The Hobbits and their experiences were at the heart of LOTR and their coming home as war veterans to see the Shire had been touched by evil and that they could never truly go home again because home had changed as well was key to the themes of the story Tolkien laid out (it echoed his return to England after WWI and was a criticism of Merry Old England which sadly people still think to their day is something he praises and idealized in his books), but Jackson just wanted the shows packed with sword and sorcery because those were the parts of the book he loved the most.
On the one hand, it meant he developed a personality other than "French guy with British accent and unexplained nationalism," but on the other hand, it wasn't a really good personality.
Picard's odd national nature could have been a good moment in Star Trek for them to lamp shade how much culture and nationality had changed since our times instead of people being stuck 10 minutes into the future loving everything about history we know about and nothing that took place between them and us.
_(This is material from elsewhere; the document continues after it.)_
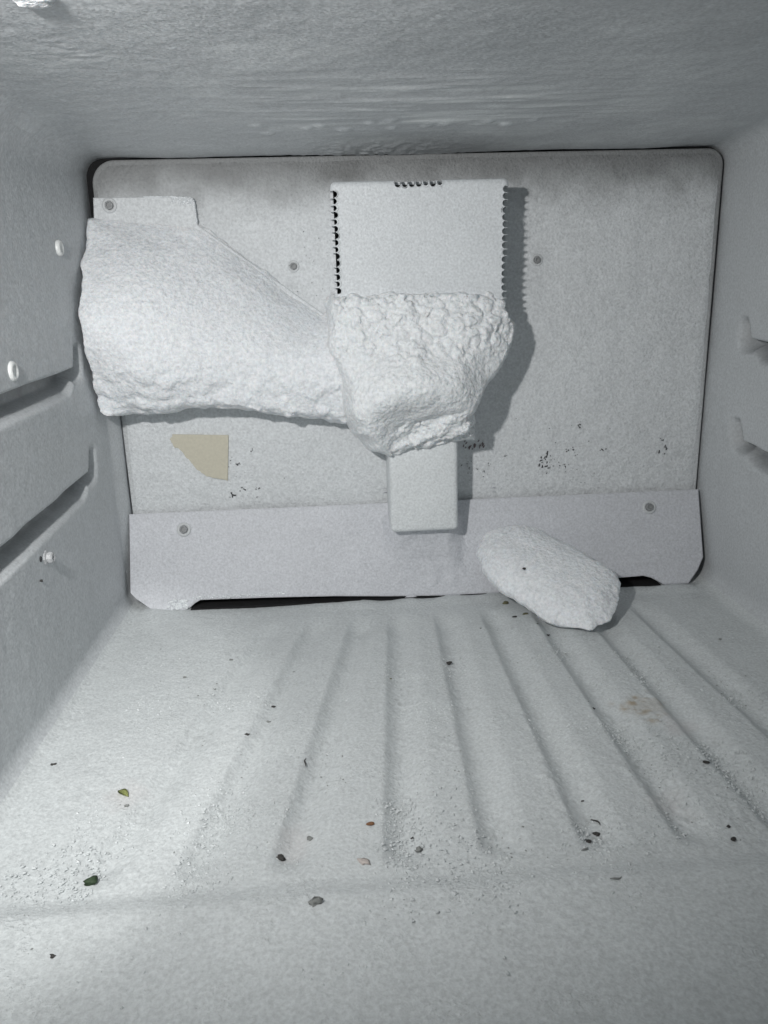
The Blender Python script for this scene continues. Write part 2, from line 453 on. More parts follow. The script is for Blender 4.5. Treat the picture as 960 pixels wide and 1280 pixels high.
def a_grime(B, X, Y, Z):
    """grey dirt caught in the grooves, in broken specks"""
    g = 0
    for xf, xb, a in GROOVES:
        x0 = xf + (xb - xf) * (Y - 0.255) / 0.225
        g = np.maximum(g, np.exp(-((X - x0 - 0.006) / 0.007) ** 2))
    n = sstep(0.3, 0.7, vnoise(B, 520, 75)) * sstep(-0.3, 0.5, vnoise(B, 70, 77))
    return 0.85 * g * n * sstep(0.24, 0.26, Y) * sstep(0.46, 0.38, Y)
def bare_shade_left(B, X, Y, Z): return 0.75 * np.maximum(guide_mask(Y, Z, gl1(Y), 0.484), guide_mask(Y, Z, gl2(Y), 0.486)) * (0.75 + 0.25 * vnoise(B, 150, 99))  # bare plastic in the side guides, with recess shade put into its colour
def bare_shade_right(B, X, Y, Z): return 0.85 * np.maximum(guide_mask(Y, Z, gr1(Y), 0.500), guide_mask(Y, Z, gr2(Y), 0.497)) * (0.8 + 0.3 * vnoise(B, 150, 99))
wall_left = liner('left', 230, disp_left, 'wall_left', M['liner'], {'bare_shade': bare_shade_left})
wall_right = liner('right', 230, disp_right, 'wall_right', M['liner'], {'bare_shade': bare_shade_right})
ceiling = liner('top', 330, disp_top, 'ceiling', M['liner'], {'rime': a_rime})
floor = liner('bottom', 330, disp_floor, 'floor', M['floor'], {'stain': a_stain, 'blush': a_blush, 'grey_tone': a_grime})
bw = mesh_of('wall_back', [(XL - .02, 0.5565, ZF - .02), (XR + .02, 0.5565, ZF - .02), (XR + .02, 0.5565, ZC + .02), (XL - .02, 0.5565, ZC + .02)], [(0, 1, 2, 3)])
tag(link('wall_back', bw, M['dark']), kind='structure')  # near-black sheet standing in for the deep shade around the panel

# ------------------------------------------------------------------ small builders
def slab(outline, y0, y1, bev=0.0008, seg=2):
    """prism over an (x, z) outline (counter-clockwise seen from the camera), front face at y0, bevelled front rim"""
    bm = bmesh.new()
    fr = [bm.verts.new((x, y0, z)) for x, z in outline]
    bk = [bm.verts.new((x, y1, z)) for x, z in outline]
    n = len(outline)
    f = bm.faces.new(fr); bm.faces.new(bk[::-1])
    for i in range(n):
        j = (i + 1) % n
        bm.faces.new((fr[j], fr[i], bk[i], bk[j]))
    bmesh.ops.recalc_face_normals(bm, faces=bm.faces)
    if bev:
        ed = [e for e in bm.edges if all(abs(v.co.y - y0) < 1e-7 for v in e.verts)]
        bmesh.ops.bevel(bm, geom=ed, offset=bev, segments=seg, affect='EDGES', profile=0.5)
    return bm
def round_rect(x0, x1, z0, z1, rad, seg=8):
    """rad = (tl, tr, br, bl)"""
    P = []
    def arc(cx, cz, r, a0, a1):
        if r <= 0: P.append((cx, cz)); return
        for k in range(seg + 1):
            a = math.radians(a0 + (a1 - a0) * k / seg); P.append((cx + r * math.cos(a), cz + r * math.sin(a)))
    tl, tr, br, bl_ = rad
    arc(x0 + bl_, z0 + bl_, bl_, 180, 270); arc(x1 - br, z0 + br, br, 270, 360)
    arc(x1 - tr, z1 - tr, tr, 0, 90); arc(x0 + tl, z1 - tl, tl, 90, 180)
    return P
def lathe(profile, seg=20):
    """profile of (r, h); axis along local +Z"""
    bm = bmesh.new(); rings = []
    for r, h in profile:
        if r < 1e-6: rings.append([bm.verts.new((0, 0, h))])
        else: rings.append([bm.verts.new((r * math.cos(2 * math.pi * k / seg), r * math.sin(2 * math.pi * k / seg), h)) for k in range(seg)])
    for a, b in zip(rings[:-1], rings[1:]):
        for k in range(seg):
            j = (k + 1) % seg
            if len(a) == 1: bm.faces.new((a[0], b[k], b[j]))
            elif len(b) == 1: bm.faces.new((a[k], a[j], b[0]))
            else: bm.faces.new((a[k], a[j], b[j], b[k]))
    bmesh.ops.recalc_face_normals(bm, faces=bm.faces)
    return bm
def orient(me, loc, zaxis, roll=0.0):
    q = Vector(zaxis).to_track_quat('Z', 'Y').to_matrix().to_4x4()
    me.transform(Matrix.Translation(loc) @ q @ Matrix.Rotation(roll, 4, 'Z')); return me
def screw(loc, normal, parent, r=0.0046, name='screw', mats=('screw', 'socket'), lift=0.0018):
    me = orient(bm_mesh(lathe([(r, -0.001), (r, lift * .35), (r * .92, lift * .6), (r * .72, lift * .62), (r * .62, lift * .5), (r * .58, lift * .45)]), name), loc, normal)
    s = link(name, me, M[mats[0]], parent)
    hd = orient(bm_mesh(lathe([(r * .60, 0), (r * .60, lift * .95), (r * .52, lift * 1.25), (r * .38, lift * 1.3), (r * .36, lift * .75), (0, lift * .72)], 6), 'screw_head', False), loc, normal, .3)
    h = link('screw_head', hd, M[mats[1]], s)
    return s

def box_mesh(x0, x1, y0, y1, z0, z1, bev):
    bm = bmesh.new()
    bmesh.ops.create_cube(bm, size=1, matrix=Matrix.Translation(((x0 + x1) / 2, (y0 + y1) / 2, (z0 + z1) / 2)) @ Matrix.Diagonal((x1 - x0, y1 - y0, z1 - z0, 1)))
    if bev: bmesh.ops.bevel(bm, geom=list(bm.edges), offset=bev, segments=4, affect='EDGES', profile=0.5)
    return bm

# ------------------------------------------------------------------ back panel
PX0, PX1, PZ1 = -0.1555, 0.2702, 0.0930
pan = empty('back_panel', (0.055, YP, -0.15), 'flat frosted grey back panel with rounded top corners, behind the fan cover', 'panel')
out = round_rect(PX0, PX1, -0.19, PZ1, (0.0155, 0.011, 0, 0), 10)
bm = slab(out, YP, YP + 0.0035, 0.001, 2)
me = bm_mesh(bm, 'panel_sheet', False)
a = me.attributes.new('grey_tone', 'FLOAT', 'POINT'); a.data.foreach_set('value', [0.75 if v.co.z > PZ1 - 0.02 else 0.0 for v in me.vertices])
link('panel_sheet', me, M['panel'], pan)
# dense front skin so the darker tone along the top edge can be stored on it
nx, nz = 210, 140
gx, gz = np.meshgrid(np.linspace(PX0 + .0012, PX1 - .0012, nx), np.linspace(-0.188, PZ1 - .0012, nz))
sd = poly_sd(gx, gz, out)
B = xyz(gx, np.full_like(gx, YP), gz)
lift = (0.0009 + 0.00035 * fbm(B, 90, 3, 81)) * sstep(0.0015, 0.006, sd) - 0.0003
V = xyz(gx, YP - lift, gz).reshape(-1, 3)
i = np.arange(nz - 1)[:, None] * nx + np.arange(nx - 1)[None, :]
Q = np.stack([i, i + 1, i + nx + 1, i + nx], -1).reshape(-1, 4)
ok = (sd.reshape(-1) > 0.0010)[Q].all(1)
fm = mesh_of('frost_coat', V, Q[ok])
gr = np.clip(0.80 * sstep(0.045, 0.0, PZ1 - gz + 0.005 * fbm(B, 70, 3, 83)) + 0.5 * sstep(0.022, 0.0, np.hypot(gx - 0.012, (gz - 0.084) * 1.6)) * (0.5 + .5 * vnoise(B, 160, 85)), 0, 0.85)  # greyer towards the top edge, plus one grey stain near it
a = fm.attributes.new('grey_tone', 'FLOAT', 'POINT'); a.data.foreach_set('value', gr.reshape(-1).astype(np.float32))
link('frost_coat', fm, M['panel'], pan)
screw(at_y(367, 333, YP), (0, -1, 0), pan, 0.0040, lift=0.0024)
screw(at_y(671, 325, YP), (0, -1, 0), pan, 0.0042, lift=0.0024)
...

On top of that it could have been a good moment to show how much technology had messed up culture, where universal translators have become so endemic to life that humanity still speaks different languages, but it's rendered moot because the UTs made everyone understand everyone else.
Have it where Jean luc grew up around English people (which instilled in him the love of English culture he has on display during the series) and so his mind filters everything around him via the UT as being English sounding English in the same way we all read second languages through our first and "speak" in that primary language in our mind's eye.